The request:
Print exactly the part opening with the line containing "upper = fl.build('stone_wall', YL, M['wall'], None, 0.7, 7)" and closing with the line containing "66)), mossk=0.55, dark=0.3)", with both of those lines included.
##### Recorded data #####
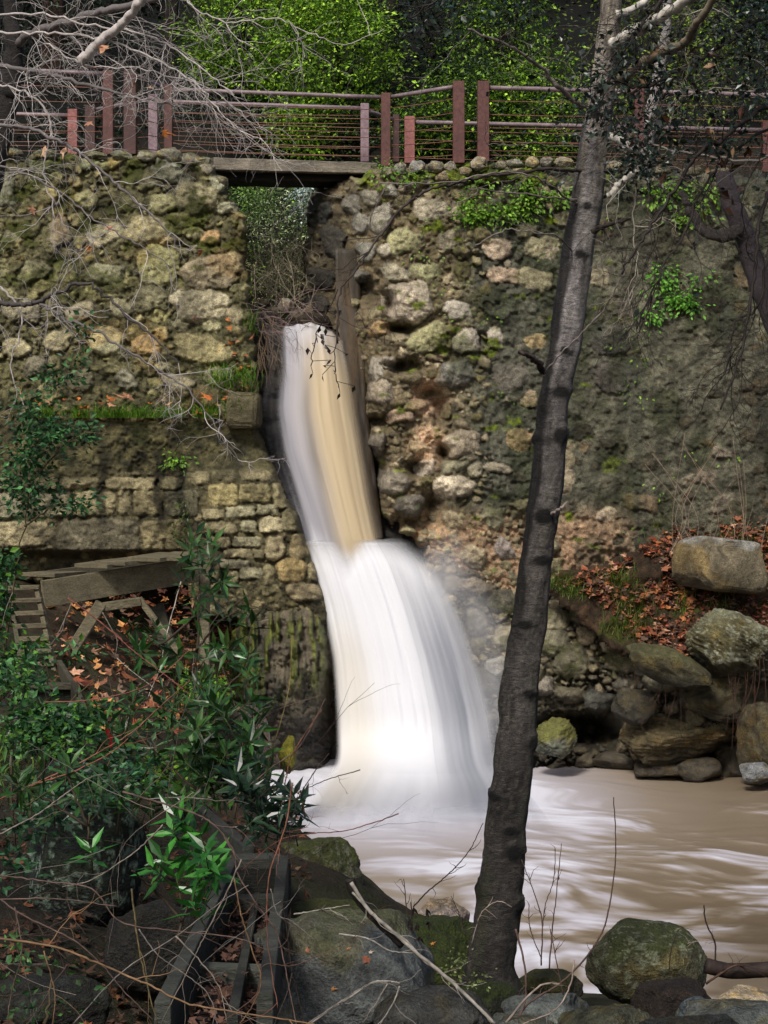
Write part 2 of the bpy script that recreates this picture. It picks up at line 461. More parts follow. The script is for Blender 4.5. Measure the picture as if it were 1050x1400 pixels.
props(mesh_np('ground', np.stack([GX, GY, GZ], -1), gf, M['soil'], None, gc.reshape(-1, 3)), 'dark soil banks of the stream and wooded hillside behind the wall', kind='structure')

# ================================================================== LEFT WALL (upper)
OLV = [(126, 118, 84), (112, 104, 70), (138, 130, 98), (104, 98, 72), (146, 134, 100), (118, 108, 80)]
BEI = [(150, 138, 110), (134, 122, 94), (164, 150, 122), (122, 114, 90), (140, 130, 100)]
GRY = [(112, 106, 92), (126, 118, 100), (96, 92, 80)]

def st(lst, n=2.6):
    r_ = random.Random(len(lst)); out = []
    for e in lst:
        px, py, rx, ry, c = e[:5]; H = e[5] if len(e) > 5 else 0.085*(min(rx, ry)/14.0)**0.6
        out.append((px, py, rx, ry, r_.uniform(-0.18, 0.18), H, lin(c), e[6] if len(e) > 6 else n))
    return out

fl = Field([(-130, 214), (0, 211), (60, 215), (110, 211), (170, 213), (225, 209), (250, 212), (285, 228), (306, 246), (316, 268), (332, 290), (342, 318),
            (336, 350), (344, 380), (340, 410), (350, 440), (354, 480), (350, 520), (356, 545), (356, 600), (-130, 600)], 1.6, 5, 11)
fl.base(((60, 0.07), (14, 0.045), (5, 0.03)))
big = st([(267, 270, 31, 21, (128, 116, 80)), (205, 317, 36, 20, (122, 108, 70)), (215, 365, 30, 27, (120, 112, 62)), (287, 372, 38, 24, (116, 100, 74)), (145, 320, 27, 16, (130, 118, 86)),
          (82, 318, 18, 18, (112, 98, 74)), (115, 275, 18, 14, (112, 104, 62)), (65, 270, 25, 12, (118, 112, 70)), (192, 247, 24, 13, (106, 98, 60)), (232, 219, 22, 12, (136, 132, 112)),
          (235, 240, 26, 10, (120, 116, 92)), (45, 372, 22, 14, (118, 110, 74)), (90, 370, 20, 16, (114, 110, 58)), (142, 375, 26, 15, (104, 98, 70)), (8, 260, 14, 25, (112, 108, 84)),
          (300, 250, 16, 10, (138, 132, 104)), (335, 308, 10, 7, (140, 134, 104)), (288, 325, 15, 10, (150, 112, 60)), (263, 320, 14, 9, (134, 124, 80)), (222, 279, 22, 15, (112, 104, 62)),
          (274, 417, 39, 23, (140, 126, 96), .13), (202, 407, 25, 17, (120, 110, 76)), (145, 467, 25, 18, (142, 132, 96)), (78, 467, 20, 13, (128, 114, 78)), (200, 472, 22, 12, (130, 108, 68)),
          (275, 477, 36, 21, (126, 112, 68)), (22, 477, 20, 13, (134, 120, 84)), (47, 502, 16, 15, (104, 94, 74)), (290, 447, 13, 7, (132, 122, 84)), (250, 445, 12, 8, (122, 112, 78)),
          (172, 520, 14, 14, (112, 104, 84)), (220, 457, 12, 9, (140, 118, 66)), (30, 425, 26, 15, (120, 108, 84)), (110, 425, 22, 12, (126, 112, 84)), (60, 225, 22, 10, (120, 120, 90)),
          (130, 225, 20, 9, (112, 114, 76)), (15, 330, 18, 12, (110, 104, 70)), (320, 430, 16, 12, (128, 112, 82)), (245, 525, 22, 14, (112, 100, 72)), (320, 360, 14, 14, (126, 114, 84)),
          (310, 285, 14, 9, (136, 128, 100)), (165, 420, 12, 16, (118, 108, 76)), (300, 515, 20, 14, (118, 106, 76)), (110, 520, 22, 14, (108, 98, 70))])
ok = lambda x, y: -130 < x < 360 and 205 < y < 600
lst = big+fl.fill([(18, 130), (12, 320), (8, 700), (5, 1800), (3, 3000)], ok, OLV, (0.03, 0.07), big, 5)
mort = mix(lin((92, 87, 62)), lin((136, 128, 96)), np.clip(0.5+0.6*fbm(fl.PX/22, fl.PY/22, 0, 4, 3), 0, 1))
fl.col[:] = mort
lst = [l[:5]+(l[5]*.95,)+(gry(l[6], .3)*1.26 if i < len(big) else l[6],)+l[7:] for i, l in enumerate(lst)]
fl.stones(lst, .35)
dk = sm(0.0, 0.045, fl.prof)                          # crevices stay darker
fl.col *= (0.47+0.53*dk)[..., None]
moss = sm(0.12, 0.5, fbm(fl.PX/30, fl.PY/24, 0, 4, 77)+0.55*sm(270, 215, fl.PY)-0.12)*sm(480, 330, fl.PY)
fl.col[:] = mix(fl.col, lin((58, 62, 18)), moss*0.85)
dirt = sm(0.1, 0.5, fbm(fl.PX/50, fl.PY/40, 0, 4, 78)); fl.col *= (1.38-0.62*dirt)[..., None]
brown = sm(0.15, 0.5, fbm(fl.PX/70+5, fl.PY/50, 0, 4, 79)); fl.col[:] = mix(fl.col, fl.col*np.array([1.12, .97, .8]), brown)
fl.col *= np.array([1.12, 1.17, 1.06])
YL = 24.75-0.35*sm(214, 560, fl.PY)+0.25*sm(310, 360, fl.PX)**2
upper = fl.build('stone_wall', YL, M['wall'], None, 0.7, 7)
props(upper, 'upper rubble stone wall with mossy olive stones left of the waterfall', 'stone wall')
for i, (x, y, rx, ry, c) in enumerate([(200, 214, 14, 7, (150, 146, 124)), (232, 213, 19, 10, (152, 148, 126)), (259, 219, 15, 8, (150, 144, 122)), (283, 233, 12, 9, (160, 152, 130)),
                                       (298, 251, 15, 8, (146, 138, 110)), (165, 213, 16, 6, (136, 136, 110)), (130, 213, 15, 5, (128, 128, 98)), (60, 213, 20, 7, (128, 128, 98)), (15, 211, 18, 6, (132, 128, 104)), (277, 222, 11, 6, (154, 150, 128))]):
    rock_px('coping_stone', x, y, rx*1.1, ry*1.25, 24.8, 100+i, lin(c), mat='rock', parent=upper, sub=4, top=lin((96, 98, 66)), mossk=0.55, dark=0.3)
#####
##### Recorded data #####
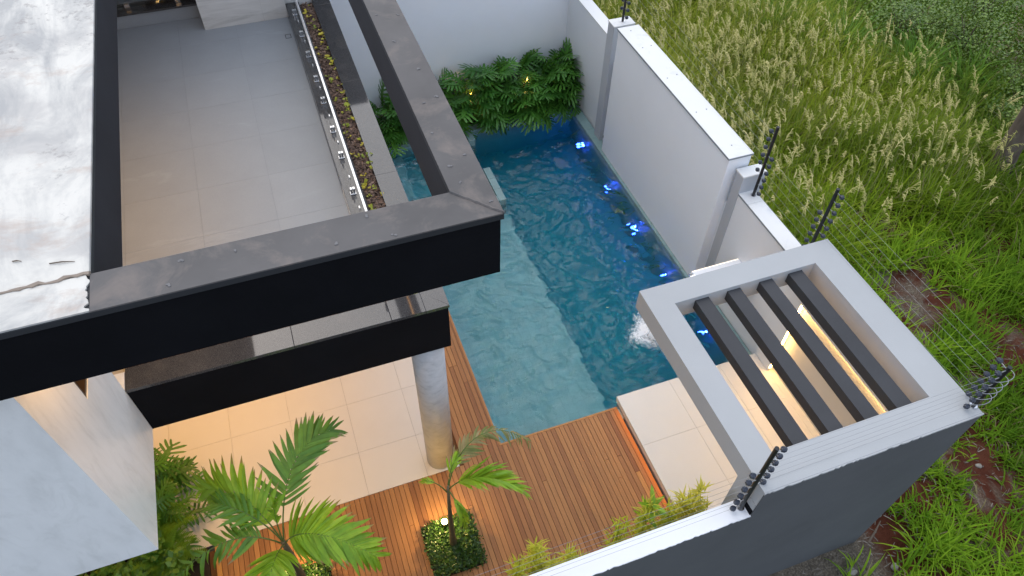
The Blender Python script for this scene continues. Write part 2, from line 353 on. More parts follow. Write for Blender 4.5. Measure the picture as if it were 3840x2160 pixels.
#####
Solution to the problem:
upper = fl.build('stone_wall', YL, M['wall'], None, 0.7, 7)
props(upper, 'upper rubble stone wall with mossy olive stones left of the waterfall', 'stone wall')
for i, (x, y, rx, ry, c) in enumerate([(200, 214, 14, 7, (150, 146, 124)), (232, 213, 19, 10, (152, 148, 126)), (259, 219, 15, 8, (150, 144, 122)), (283, 233, 12, 9, (160, 152, 130)),
                                       (298, 251, 15, 8, (146, 138, 110)), (165, 213, 16, 6, (136, 136, 110)), (130, 213, 15, 5, (128, 128, 98)), (60, 213, 20, 7, (128, 128, 98)), (15, 211, 18, 6, (132, 128, 104)), (277, 222, 11, 6, (154, 150, 128))]):
    rock_px('coping_stone', x, y, rx*1.1, ry*1.25, 24.8, 100+i, lin(c), mat='rock', parent=upper, sub=4, top=lin((96, 98, 66)), mossk=0.55, dark=0.3)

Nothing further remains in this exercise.